What a joy it was to spend these high holy days together. I felt so welcomed by our incredible community. The music was fantastic. The crowds were terrific. Like you, I left feeling ready for the year ahead. Thank you so much for making me and my family feel so at home during this special season.
I wanted to share with you the closing lines of my Rosh HaShanah sermon.

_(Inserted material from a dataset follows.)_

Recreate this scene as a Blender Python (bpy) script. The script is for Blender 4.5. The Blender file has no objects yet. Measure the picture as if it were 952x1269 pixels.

I believe the message is important, as we all strive to ‘meet the moment’ and be what the world needs of us right now:
As we open the Book of Life to what we pray will be a year of life and love and healing, we are reminded that new beginnings can be hard, they are, and that our people have long faced down one daunting prospect after another, whether it was Moses taking us to a new land so long ago, or Esther announcing the dawn of a new day for the Jews of Shushan, whether it was our German and Polish and Russian relatives not a century ago, or our Israeli brothers and sisters confronting gross fear in 1948 or 1967 or 1973 or still today.
Whether it was American Jews starting over in this new land once upon a time or you and I waking up to a new year today. Our people have felt afraid again and again.
But you and I, we are here precisely for a time such as this, this chaotic and unnerving time for Americans and Jews, for parents, and grandparents. We are here for a time such as this. We all are.
We exist precisely for the scariness inherent in our world at this moment. You are Moses. You are Esther. You are here exactly now for the sake of the Jewish people, for the sake of this fragile nation and planet, for the sake of an Israel that needs us.
You are here precisely now for your children and your parents, your grandchildren, the friends and dear ones who need exactly you and exactly now.
Let’s march forward together, joining hands, joining hearts, and going together.